### [Work to be completed]
Note how many lines hold the string "follow" and give that number without any other words.

### [Input for this task]
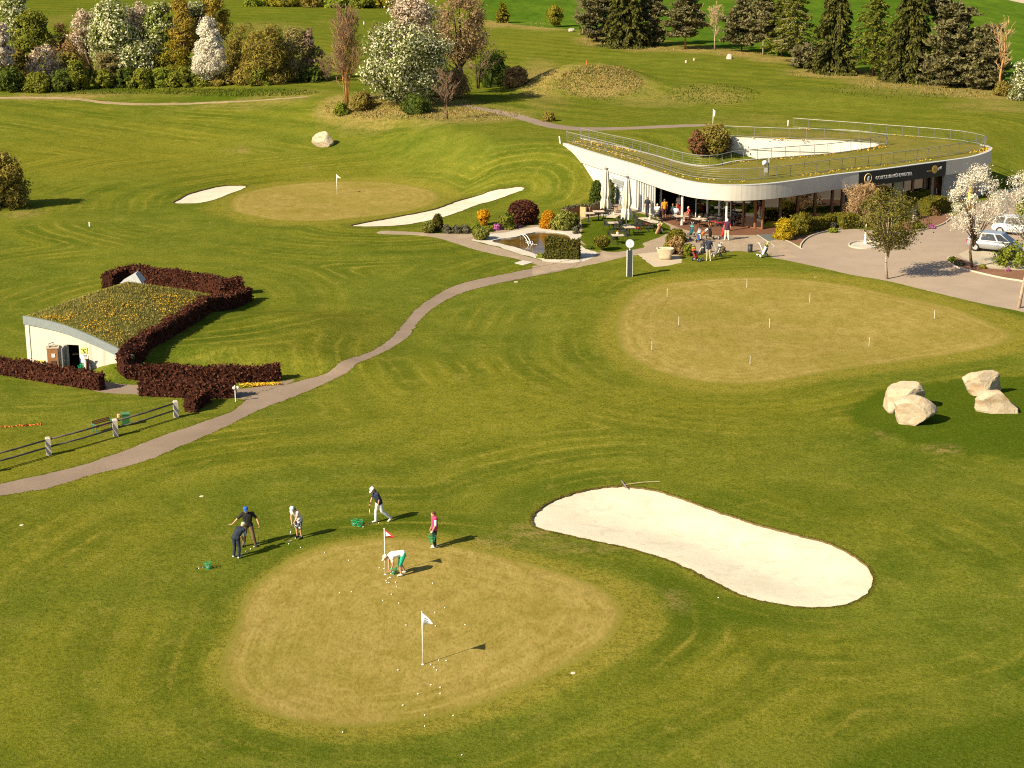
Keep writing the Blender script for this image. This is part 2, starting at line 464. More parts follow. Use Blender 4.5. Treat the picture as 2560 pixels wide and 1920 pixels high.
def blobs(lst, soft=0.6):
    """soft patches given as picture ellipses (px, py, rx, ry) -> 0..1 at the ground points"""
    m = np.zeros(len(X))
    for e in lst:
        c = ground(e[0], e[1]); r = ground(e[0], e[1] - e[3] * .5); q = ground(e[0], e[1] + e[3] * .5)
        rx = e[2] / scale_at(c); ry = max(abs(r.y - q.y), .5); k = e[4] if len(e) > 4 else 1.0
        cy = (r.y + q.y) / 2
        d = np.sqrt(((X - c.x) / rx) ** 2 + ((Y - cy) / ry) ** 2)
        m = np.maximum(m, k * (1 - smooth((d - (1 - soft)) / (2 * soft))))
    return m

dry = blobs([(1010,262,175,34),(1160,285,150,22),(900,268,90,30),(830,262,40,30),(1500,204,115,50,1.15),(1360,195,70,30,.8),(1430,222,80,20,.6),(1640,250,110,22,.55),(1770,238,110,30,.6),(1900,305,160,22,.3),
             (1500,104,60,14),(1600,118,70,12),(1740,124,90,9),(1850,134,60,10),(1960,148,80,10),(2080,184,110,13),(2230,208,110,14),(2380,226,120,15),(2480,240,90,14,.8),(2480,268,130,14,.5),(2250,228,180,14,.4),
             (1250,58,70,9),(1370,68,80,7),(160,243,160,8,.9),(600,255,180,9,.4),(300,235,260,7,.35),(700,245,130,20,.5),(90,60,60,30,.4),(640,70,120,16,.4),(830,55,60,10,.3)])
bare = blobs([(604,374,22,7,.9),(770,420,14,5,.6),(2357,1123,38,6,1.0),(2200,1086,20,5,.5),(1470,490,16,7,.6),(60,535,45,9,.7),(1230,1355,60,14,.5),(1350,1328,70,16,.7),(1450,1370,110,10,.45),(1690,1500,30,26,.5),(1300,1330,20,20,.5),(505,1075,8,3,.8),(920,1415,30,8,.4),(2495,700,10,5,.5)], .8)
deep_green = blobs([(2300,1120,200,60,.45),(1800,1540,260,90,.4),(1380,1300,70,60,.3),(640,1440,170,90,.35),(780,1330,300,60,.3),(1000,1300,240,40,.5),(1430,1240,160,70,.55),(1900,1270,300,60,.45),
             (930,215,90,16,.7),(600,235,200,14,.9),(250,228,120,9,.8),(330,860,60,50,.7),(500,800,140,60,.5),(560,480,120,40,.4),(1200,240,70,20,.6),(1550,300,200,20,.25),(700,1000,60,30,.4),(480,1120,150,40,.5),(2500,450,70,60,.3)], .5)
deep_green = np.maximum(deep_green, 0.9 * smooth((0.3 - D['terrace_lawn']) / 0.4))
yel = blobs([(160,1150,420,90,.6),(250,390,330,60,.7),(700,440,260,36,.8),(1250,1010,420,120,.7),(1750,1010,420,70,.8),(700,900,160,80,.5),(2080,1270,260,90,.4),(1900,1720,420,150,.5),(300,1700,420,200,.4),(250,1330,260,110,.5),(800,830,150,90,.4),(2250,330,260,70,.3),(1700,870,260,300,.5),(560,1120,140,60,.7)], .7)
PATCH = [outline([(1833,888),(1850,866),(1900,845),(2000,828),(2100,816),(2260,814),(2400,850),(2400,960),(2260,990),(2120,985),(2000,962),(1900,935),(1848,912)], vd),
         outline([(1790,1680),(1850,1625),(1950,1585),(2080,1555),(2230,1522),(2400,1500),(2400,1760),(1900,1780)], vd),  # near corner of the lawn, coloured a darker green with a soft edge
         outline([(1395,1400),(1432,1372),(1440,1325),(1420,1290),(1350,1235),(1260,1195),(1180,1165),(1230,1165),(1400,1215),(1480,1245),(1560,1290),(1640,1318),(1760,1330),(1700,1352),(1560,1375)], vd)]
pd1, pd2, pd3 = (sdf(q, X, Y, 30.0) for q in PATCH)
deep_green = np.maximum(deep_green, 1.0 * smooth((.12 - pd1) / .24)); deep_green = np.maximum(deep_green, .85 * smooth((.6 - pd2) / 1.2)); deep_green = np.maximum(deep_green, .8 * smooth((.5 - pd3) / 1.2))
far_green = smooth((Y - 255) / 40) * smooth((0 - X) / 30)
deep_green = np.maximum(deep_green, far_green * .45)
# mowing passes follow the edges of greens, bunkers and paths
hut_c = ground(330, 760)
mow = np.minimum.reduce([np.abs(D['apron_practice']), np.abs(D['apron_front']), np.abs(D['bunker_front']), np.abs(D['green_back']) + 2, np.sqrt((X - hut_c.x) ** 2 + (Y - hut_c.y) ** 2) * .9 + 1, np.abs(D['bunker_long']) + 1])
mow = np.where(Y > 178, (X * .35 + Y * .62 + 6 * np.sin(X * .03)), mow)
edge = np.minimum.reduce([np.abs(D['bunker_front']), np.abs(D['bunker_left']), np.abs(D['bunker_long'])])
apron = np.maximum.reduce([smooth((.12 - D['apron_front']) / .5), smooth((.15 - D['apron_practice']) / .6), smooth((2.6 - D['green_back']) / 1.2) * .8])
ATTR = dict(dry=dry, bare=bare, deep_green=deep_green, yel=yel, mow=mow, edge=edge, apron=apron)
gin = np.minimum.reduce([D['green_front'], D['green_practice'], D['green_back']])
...
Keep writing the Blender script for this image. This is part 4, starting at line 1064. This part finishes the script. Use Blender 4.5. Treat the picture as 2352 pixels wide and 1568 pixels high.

### [Response to the task]
2